Misleading ads do no good
Published 12:10 pm Saturday, October 25, 2008
As the late President Ronald Reagan would say: “Here they go again.”
In less than two weeks before the election before the Alabama Supreme Court, Alabama Voters Against Lawsuit Abuse has launched a radio advertisement that says candidate Deborah Bell Paseur gets an “F” rating from the Administrative Office of Court when she was a district judge in 1988 in Lauderdale County for not rapidly dismissing the cases.
Paseur’s campaign has called the ad a lie. An official with the agency said the ad is misleading because the court system’s report also notes that Lauderdale County had an above average number of cases filed that year.
This type advertisement by a special interest group smacks of the same dirty politics as the Swift Boat Vets for the Truth that aired television advertisements, accusing 2004 presidential candidate John Kerry of lying about his war record.
The people who put together the advertisement — Stevens Reed Curcio & Potholm of Alexandria, Va. — worked for John McCain in 2000 and George H.W. Bush in 1988. The producers of the advertisements, found men who said they “served with” Kerry, but later it was discovered they were not on the same boat. Only one of the men was a Kerry crewmate.

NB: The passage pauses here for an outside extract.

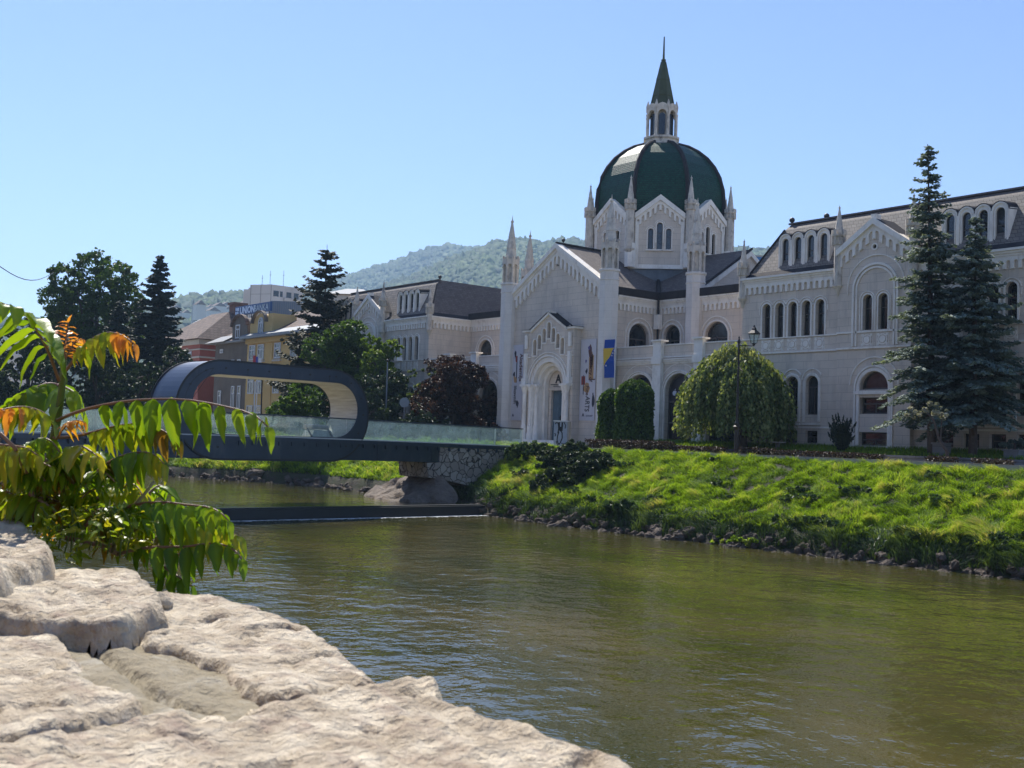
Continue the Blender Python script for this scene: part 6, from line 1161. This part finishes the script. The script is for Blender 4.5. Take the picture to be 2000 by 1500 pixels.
# ---------------------------------------------------------------- hills
mhill = mat('forest_floor', (.045, .075, .028), .95, var=.4, vscale=.01)
mhl = mat('hill_trees', (.035, .065, .022), .9, tint=[(0., (.018, .038, .018)), (1., (.10, .14, .05)), (.5, (.04, .075, .026))])
def hill(name, pts, D, foot, zf, label, seed, ntree, tsz, zback=.6):
    r = np.random.default_rng(seed); xs = np.linspace(pts[0][0], pts[-1][0], 90); ys = np.interp(xs, [p[0] for p in pts], [p[1] for p in pts]); K = 16; G = np.zeros((len(xs), K+4, 3))
    for i, (x, y) in enumerate(zip(xs, ys)):
        top = at(x, y, D); f = at(x, y, foot); f[2] = zf
        for k in range(K+1):
            t = k/K; s_ = t**1.25; g = f+(top-f)*t; g[2] = zf+(top[2]-zf)*(.5*s_+.5*(3*t*t-2*t**3)); g[2] += (top[2]-zf)*.05*hsh(x*.02, t*3.3, 1.2)*math.sin(PI*t); G[i, k] = g
        for k in range(1, 4): g = top+(top-f)/np.linalg.norm(top-f)*D*.12*k; g[2] = top[2]*(1-.3*k); G[i, K+k] = g
    n1 = K+4; F = np.array([(i*n1+j, (i+1)*n1+j, (i+1)*n1+j+1, i*n1+j+1) for i in range(len(xs)-1) for j in range(n1-1)])
    tag(fast_mesh(name, G.reshape(-1, 3), F, mhill, smooth=True), kind='structure', label=label)
    a = r.uniform(0, len(xs)-1.001, ntree); c = K*r.random(ntree)**.55; c[:ntree//7] = K-r.random(ntree//7)*.25; i = a.astype(int); j = np.minimum(c.astype(int), K-1); fa = (a-i)[:, None]; fc = (c-j)[:, None]
    P = (G[i, j]*(1-fa)+G[i+1, j]*fa)*(1-fc)+(G[i, j+1]*(1-fa)+G[i+1, j+1]*fa)*fc
    base = np.array([(0, 0, 1), (1, 0, .1), (.3, .95, 0), (-.8, .6, .1), (-.8, -.6, 0), (.3, -.95, .1), (0, 0, -.6), (.5, .4, .75), (-.5, .3, .7), (0, -.6, .72)], float)
    fc_ = [(0, 7, 8), (0, 8, 9), (0, 9, 7), (7, 1, 2), (7, 2, 8), (8, 2, 3), (8, 3, 4), (8, 4, 9), (9, 4, 5), (9, 5, 1), (9, 1, 7)]
    sz = tsz*r.uniform(.5, 1.5, ntree)*(1+.5*(r.random(ntree) < .08)); V = P[:, None, :]+(base[None]*(1+r.normal(0, .18, (ntree, 10, 1))))*sz[:, None, None]*np.array([1, 1, 1.15])+np.array([0, 0, 1.])*sz[:, None, None]*.35
    F = (np.array(fc_)[None]+np.arange(ntree)[:, None, None]*10).reshape(-1, 3); patch = np.array([hsh(p[0]*.006, p[1]*.006, 1.) for p in P]); tn = np.clip(.45+.3*patch+r.normal(0, .2, ntree), 0, 1)
    tag(fast_mesh('hill_forest', V.reshape(-1, 3), F, mhl, tint=np.repeat(tn, 10), smooth=True), kind='stuff', label='forest covering '+label)
hill('distant_hill', [(560, 590), (640, 560), (690, 542), (740, 528), (790, 510), (830, 497), (880, 488), (930, 492), (1010, 500), (1100, 505), (1300, 510), (1500, 515), (1700, 540)], 2600, 1500, 20, 'highest faint blue hill behind the academy', 71, 15000, 6.)
hill('wooded_hill', [(620, 640), (700, 600), (760, 566), (820, 545), (870, 520), (930, 496), (970, 482), (1010, 481), (1060, 486), (1095, 478), (1140, 481), (1250, 485), (1400, 490), (1462, 496), (1500, 498), (1560, 520)], 1700, 700, 5, 'wooded hill rising behind the left wing and dome', 72, 24000, 4.2)
hill('lower_hill', [(-300, 655), (-100, 640), (60, 640), (200, 625), (300, 605), (345, 597), (380, 590), (420, 588), (450, 582), (520, 585), (600, 580), (700, 585), (800, 600)], 1500, 500, 0, 'lower blue green hill beyond the houses on the left', 73, 16000, 4.2)
q = at(377, 617, 900); t = empty('minaret', q, 'thin distant stone minaret on the lower hill beside the fir', 'tower'); b = MB(); b.lathe(q[0], q[1], [(1.3, q[2]-20), (1.2, q[2]+6.5), (1.7, q[2]+6.8), (1.7, q[2]+7.6), (1.0, q[2]+7.7), (1.0, q[2]+9)], 10); b.build('shaft', mat('minaret_stone', (.4, .38, .36), .8), t); b = MB(); b.lathe(q[0], q[1], [(1.2, q[2]+9), (.05, q[2]+14)], 10); b.build('roof', M['zinc'], t)
r = random.Random(80); mh = [mat('far_house_wall', (.6, .57, .52), .8), mtile]
for k in range(16):
    x = r.uniform(330, 560); y = r.uniform(600, 625); D = r.uniform(800, 1150); q = at(x, y+4, D); w = r.uniform(3.5, 6); t = empty('hillside_house', q, 'tiny pale house on the lower hill beyond the red house', 'house', 'tiny houses on the lower hill'); b = MB(); b.box(q[0]-w, q[0]+w, q[1]-w, q[1]+w, q[2]-8, q[2]+4); b.build('wall', mh[0], t); b = MB(); gableroof(b, q[0]-w, q[0]+w, q[1]-w, q[1]+w, q[2]+4, q[2]+7.5, .4, 1.5); b.build('roof', mtile, t)
# ---------------------------------------------------------------- foreground parapet
ZP = -.575
mpst = mat('parapet_limestone', (.53, .425, .295), .9, var=.38, vscale=14., col2=(.66, .565, .42), bump=1., bscale=38, bdist=.03, stain=(.36, .27, .20), stainscale=(9, 30, 9)); mmort = mat('grey_mortar', (.40, .335, .22), .95, var=.5, vscale=30, bump=1., bscale=55, bdist=.012, col2=(.28, .235, .155), stain=(.42, .38, .30), stainscale=(16, 16, 16))
pw = empty('stone_parapet', (59.5, -62.3, -1.5), 'sunlit rough limestone parapet with mortar joints filling the lower left corner', 'wall')
def imgpoly(pts, z): return [tuple(onz(x, y, z)[:2]) for x, y in pts]
def sdist(px, py, poly):
    """signed distance, + inside"""
    P = np.array(poly); n = len(P); d = np.full(px.shape, 1e9); ins = np.zeros(px.shape, bool)
    for i in range(n):
        a, b = P[i], P[(i+1) % n]; e = b-a; wx, wy = px-a[0], py-a[1]; t = np.clip((wx*e[0]+wy*e[1])/(e@e+1e-12), 0, 1); d = np.minimum(d, np.hypot(wx-e[0]*t, wy-e[1]*t))
        c = ((a[1] > py) != (b[1] > py)) & (px < (b[0]-a[0])*(py-a[1])/(b[1]-a[1]+1e-12)+a[0]); ins ^= c
    return np.where(ins, d, -d)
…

The advertisements also took comments out of context and re-arranged facts, much as the advertisement for Paseur has done.
These are the dangers of third-party campaign advertisements, which have become more and more popular in national and state races because the candidates can step away from the mudslinging and cast the light on someone else for the cheap shots.
Those tactics say a lot about character and honesty.